Getting back to that bass boost: The New Studio’s bass emphasis sounds broader, with less of an apparent resonant peak than the old Studio. This effect gives the bass more detail but subjectively reduces some of the impact. For example, in ZZ Top’s “Chartreuse,” from La Futura, I could hear more subtlety in Dusty Hill’s bass line, even though the bass sounded somewhat bloated at the same time—and it was still too boosted for my taste. I expect some listeners might prefer the resonant kick and over-the-top power of the old Studio’s bass, but IMHO any discerning listener will greatly prefer the new model’s bottom end oveall.
Everything else in “Chartreuse” sounded obviously better through the New Studio. When I changed from the old Studio to the New Studio, the improvement in the sound of the guitars and vocals almost smacked me across the face. The stereo ambience practically exploded, expanding immediately from a tiny, “canned” sound to the kind of colossal sound for which La Futura producer Rick Rubin is best known. Billy Gibbons’ trademark growl sounded smoother and more natural through the New Studio; through the old, it sounded sibilant and phasey. The mids and treble revealed much more detail, never sounding muffled as they could through the old Studio.
I could find only one tune on which the old Studio sounded better than the New: hip-hop artist Wale’s “Love/Hate Thing.” Many of the hip-hop-oriented headphones have a tonal balance that’s basically three boosts, in the lows, mids, and highs. This sounds like hell with most music, but with hip-hop—which is mostly deep bass, vocals, and relatively high-pitched percussion and effects—it gives the music an added kick. That’s exactly what I heard with the old Studio. With the new one, the bass sounded much smoother and better-defined, but the overall presentation was less exciting.

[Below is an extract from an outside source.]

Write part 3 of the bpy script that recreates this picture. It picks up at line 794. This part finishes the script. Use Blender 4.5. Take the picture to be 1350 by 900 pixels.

So what did Geoff Morrison—the man who sometimes seems to hate every headphone—think of the New Studio? I can’t quite say he liked it, but he sure didn’t hate it. “The bass is still too much, but it’s not as sloppy as with the old one. It sounds like there’s a ‘hole’ between the mids and the bass. [My measurements would later prove him right.] The response is still too lumpy for me, but overall, it’s not bad.”
Measurements
I measured the performance of the New Studio (and the old one) using a G.R.A.S. 43AG ear/cheek simulator, a Clio FW audio analyzer, a laptop computer running TrueRTA software with an M-Audio MobilePre USB audio interface, and a Musical Fidelity V-Can headphone amplifier. Measurements were calibrated for ear reference point (ERP), roughly the point in space where your palm intersects with the axis of your ear canal when you press your hand against your ear. I experimented with the position of the earpads by moving them around slightly on the ear/cheek simulator, and settled on the positions that gave the best bass response and the most characteristic result overall.
The frequency response measurements suggest that the New Studio and the old one are of similar design, with three major changes. Most notably, the response dip in the old one at 1 kHz has been shifted down an octave to 500 Hz. The new model also has a few dB more average high-frequency energy between 2.5 and 10 kHz. The new one also shows deeper bass response. Adding 70 ohms output impedance to the V-Can’s 5-ohm output impedance to simulate the effects of using a typical low-quality headphone amp has no significant effect (it seldom does with internally amplified headphones). The waterfall (spectral decay) plot looks clean, showing no significant resonances.
You can see in the accompanying chart how much better the New Studio’s noise cancelling is: typically -7 to -10 dB more effective between 50 and 200 Hz. Differences in the physical design of the New Studio also result in a decrease in ambient noise of -3 to -10 dB from 3 to 6 kHz—good for filtering out the hiss of an airplane’s climate control system. No, it can’t touch the Bose QC-15 in this area, but nothing can.
Total harmonic distortion (THD) is a little on the high side, typically running 2 to 3 percent below 700 Hz. The level at which this measurement is taken is high, though—100 dB, A-weighted, measured with pink noise—and I never noticed distortion during our testing.
Impedance is dead flat at 70.5 ohms. Average sensitivity from 300 Hz to 6 kHz, calculated for 70 ohms impedance (I could find no official impedance spec) is 110.0 dB with NC on.
Bottom Line
I used to struggle when people asked me if they should buy the Beats Studio. Much as I disliked the bass-heavy sound, I know some people prize cool styling and a hot brand over sound quality. So I couldn’t in good conscience say, “NO!!! Don’t buy those!” But the New Studio is much better in every way, and I now consider it recommendable. I prefer the more neutral sound of, say, the PSB M4U 2 or the Bose QC-15, but the former’s bulk makes it hard to travel with, and the latter looks about as cool as a pair of New Balance cross-trainers. The New Studio is much better tuned to what most people really want in a headphone: great styling and good sound.
Enough said, but Geoff’s final statement about the New Studio is so on-target I have to include it: “If I saw someone wearing these, I wouldn’t openly mock them as I would with the old ones.”